Hollow point or dum-dum bullets, which expand and splinter on impact, killed 27-year-old Jean Charles De Menezes, the Daily Telegraph claims.

His cousin Alex Pereira said: "I am shocked and angry. I had no idea."

The Metropolitan Police would not say if the bullets were used. There is no ban on police using such ammunition.

Dum dum bullets were invented in the 19th Century by the British in India and outlawed in warfare under the Hague Declaration in 1899.

We have a range of weaponry and ammunition which we use as appropriate to operational circumstances
Metropolitan Police

The Met also said it would not comment specifically on the Menezes case while an investigation by the Independent Police Complaints Commission (IPCC) was being carried out.

"We have a range of weaponry and ammunition which we use as appropriate to operational circumstances," a spokesman said.

'Secret decision'

Hollow point bullets were available to officers working in Operation Kratos - by which the policy of shooting suspected suicide bombers in the head is known - according to the Telegraph.

Their use was given the go-ahead after research suggested they were effective at close-quarters against someone about to trigger a suicide bomb, it claims.

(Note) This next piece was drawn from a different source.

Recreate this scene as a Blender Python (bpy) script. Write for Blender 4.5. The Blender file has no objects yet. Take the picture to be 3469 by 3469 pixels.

They have been assessed as posing less risk to people around the suicide bomber that conventional bullets, but for the person shot they are much more deadly.

If David Blunkett was made to resign when he mislead the public why doesn't the same apply to the police?
Alex Pereira

Like the shoot-to-kill policy itself, the decision to make such bullets available to officers was taken in secret.

Mr Pereira, a cousin of the Brazilian electrician, said: "If they [police] break international law they should be punished.

"How can the police in the UK use bullets that the army is not allowed to use? The police need to be open about what they are doing and if they act illegally they should be punished."

He repeated his family's calls for those responsible for the death to be brought to justice.

"If David Blunkett was made to resign when he misled the public why doesn't the same apply to the police who were responsible for killing my cousin?" he said.

The shooting of Mr Menezes came the day after the failed London bomb attacks of 21 July.

He was shot seven times in the head by anti-terror officers while passengers looked on at Stockwell Tube station.